Aim:
Repeat everything from the first line of the listing below through the line that contains "random.seed(7)", exactly. Leave out pictures.

Supplied information:
* * * *

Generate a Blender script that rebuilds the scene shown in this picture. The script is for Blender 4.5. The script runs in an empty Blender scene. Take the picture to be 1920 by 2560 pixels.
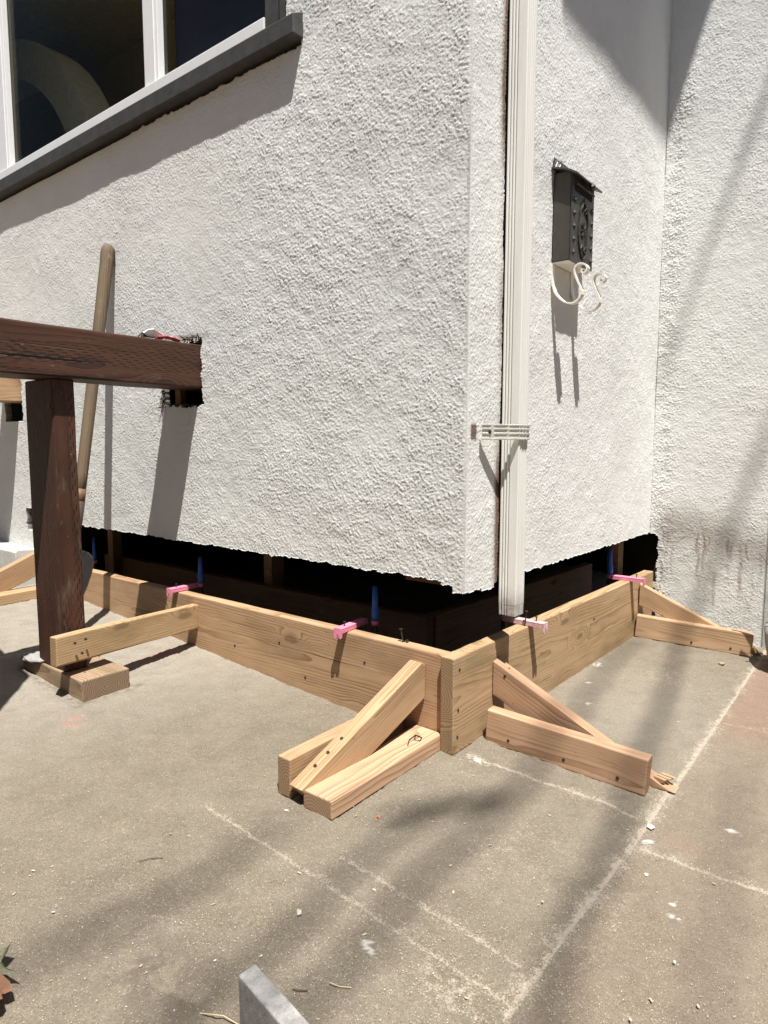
import bpy, bmesh, math, random
import numpy as np
from mathutils import Vector, Matrix

# ------------------------------------------------------------------ camera, sky, sun
S = bpy.context.scene
C = S.collection
rng = np.random.default_rng(7)
random.seed(7)

cam_d = bpy.data.cameras.new('camera')
cam = bpy.data.objects.new('camera', cam_d); C.objects.link(cam)
cam_d.sensor_fit = 'VERTICAL'; cam_d.sensor_height = 36.0
cam_d.lens = 36.0 * 1656.05 / 2560.0
cam_d.clip_start = 0.02; cam_d.clip_end = 500
yaw, pitch, roll = math.radians(38.384), math.radians(-5.993), math.radians(0.039)
fw = Vector((-math.sin(yaw)*math.cos(pitch), math.cos(yaw)*math.cos(pitch), math.sin(pitch)))
rt = Vector((math.cos(yaw), math.sin(yaw), 0)); up = rt.cross(fw)
r2 = rt*math.cos(roll) + up*math.sin(roll); u2 = -rt*math.sin(roll) + up*math.cos(roll)
cam.matrix_world = Matrix(((r2.x, u2.x, -fw.x, .9833), (r2.y, u2.y, -fw.y, -1.5638), (r2.z, u2.z, -fw.z, .9043), (0, 0, 0, 1)))
S.camera = cam

SUN_DIR = Vector((-.29, .22, -.931)).normalized()
sd = bpy.data.lights.new('sun', 'SUN'); sun = bpy.data.objects.new('sun', sd); C.objects.link(sun)
sd.energy = 5.0; sd.angle = math.radians(0.53); sd.color = (1.0, .97, .92)
sun.rotation_euler = SUN_DIR.to_track_quat('-Z', 'Y').to_euler(); sun.location = (3, -3, 9)
W = bpy.data.worlds.new('World'); S.world = W; W.use_nodes = True
wn = W.node_tree; bg = wn.nodes['Background']
sky = wn.nodes.new('ShaderNodeTexSky'); sky.sky_type = 'NISHITA'; sky.sun_disc = False
sky.sun_elevation = math.asin(-SUN_DIR.z); sky.sun_rotation = math.atan2(-SUN_DIR.x, -SUN_DIR.y)
wn.links.new(sky.outputs[0], bg.inputs[0]); bg.inputs[1].default_value = 0.05
S.view_settings.view_transform = 'Standard'; S.view_settings.look = 'None'
S.view_settings.exposure = 0.82; S.view_settings.gamma = 1.0
S.render.engine = 'CYCLES'

GX, GY = -.0609, .0172
def gz(x, y): return GX*np.clip(x, -4, 2.5) + GY*np.clip(y, -4, 4)

# ------------------------------------------------------------------ material helpers
class NT:
    def __init__(s, name):
        s.m = bpy.data.materials.new(name); s.m.use_nodes = True
        s.t = s.m.node_tree; s.b = s.t.nodes['Principled BSDF']
    def n(s, typ, **kw):
        nd = s.t.nodes.new(typ)
        for k, v in kw.items():
            if k in nd.inputs.keys(): s.set(nd.inputs[k], v)
            else: setattr(nd, k, v)
        return nd
    def set(s, inp, v):
        if isinstance(v, bpy.types.NodeSocket): s.t.links.new(v, inp)
        else: inp.default_value = v
    def math(s, op, a, b=0.0, c=None, clamp=False):
        nd = s.t.nodes.new('ShaderNodeMath'); nd.operation = op; nd.use_clamp = clamp
        s.set(nd.inputs[0], a); s.set(nd.inputs[1], b)
        if c is not None: s.set(nd.inputs[2], c)
        return nd.outputs[0]
    def vmath(s, op, a, b):
        nd = s.t.nodes.new('ShaderNodeVectorMath'); nd.operation = op
        s.set(nd.inputs[0], a); s.set(nd.inputs[1], b); return nd.outputs[0]
    def noise(s, vec, scale, detail=3, rough=.5, dist=0.0):
        nd = s.n('ShaderNodeTexNoise'); s.set(nd.inputs['Vector'], vec); nd.inputs['Scale'].default_value = scale
        nd.inputs['Detail'].default_value = detail; nd.inputs['Roughness'].default_value = rough; nd.inputs['Distortion'].default_value = dist
        return nd.outputs['Fac']
    def ramp(s, fac, stops):
        nd = s.n('ShaderNodeValToRGB'); s.set(nd.inputs[0], fac); el = nd.color_ramp.elements
        while len(el) > 1: el.remove(el[-1])
        for i, (p, c) in enumerate(stops):
            e = el[0] if i == 0 else el.new(p)
            e.position = p; e.color = (*c, 1) if len(c) == 3 else c
        return nd.outputs[0]
    def step(s, v, lo, hi):
        nd = s.n('ShaderNodeMapRange'); nd.clamp = True; nd.interpolation_type = 'SMOOTHSTEP'
        s.set(nd.inputs[0], v); nd.inputs[1].default_value = lo; nd.inputs[2].default_value = hi
        return nd.outputs[0]
    def mix(s, fac, a, b, mode='MIX'):
        nd = s.n('ShaderNodeMix'); nd.data_type = 'RGBA'; nd.blend_type = mode
        s.set(nd.inputs[0], fac)
        for i, v in ((6, a), (7, b)):
            s.set(nd.inputs[i], (*v, 1) if isinstance(v, tuple) and len(v) == 3 else v)
        return nd.outputs[2]
    def coord(s, which='Object'): return s.n('ShaderNodeTexCoord').outputs[which]
    def attr(s, name): return s.n('ShaderNodeAttribute', attribute_name=name).outputs['Fac']
    def bump(s, h, strength, dist):
        nd = s.n('ShaderNodeBump'); nd.inputs['Strength'].default_value = strength; nd.inputs['Distance'].default_value = dist
        s.set(nd.inputs['Height'], h); s.set(s.b.inputs['Normal'], nd.outputs[0]); return nd
    def out(s, col=None, rough=None, metal=None, spec=None):
        if col is not None: s.set(s.b.inputs['Base Color'], (*col, 1) if isinstance(col, tuple) and len(col) == 3 else col)
        if rough is not None: s.set(s.b.inputs['Roughness'], rough)
        if metal is not None: s.set(s.b.inputs['Metallic'], metal)
        if spec is not None: s.set(s.b.inputs['Specular IOR Level'], spec)
        return s.m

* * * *

Result of this exercise:
Generate a Blender script that rebuilds the scene shown in this picture. The script is for Blender 4.5. The script runs in an empty Blender scene. Take the picture to be 1920 by 2560 pixels.
import bpy, bmesh, math, random
import numpy as np
from mathutils import Vector, Matrix

# ------------------------------------------------------------------ camera, sky, sun
S = bpy.context.scene
C = S.collection
rng = np.random.default_rng(7)
random.seed(7)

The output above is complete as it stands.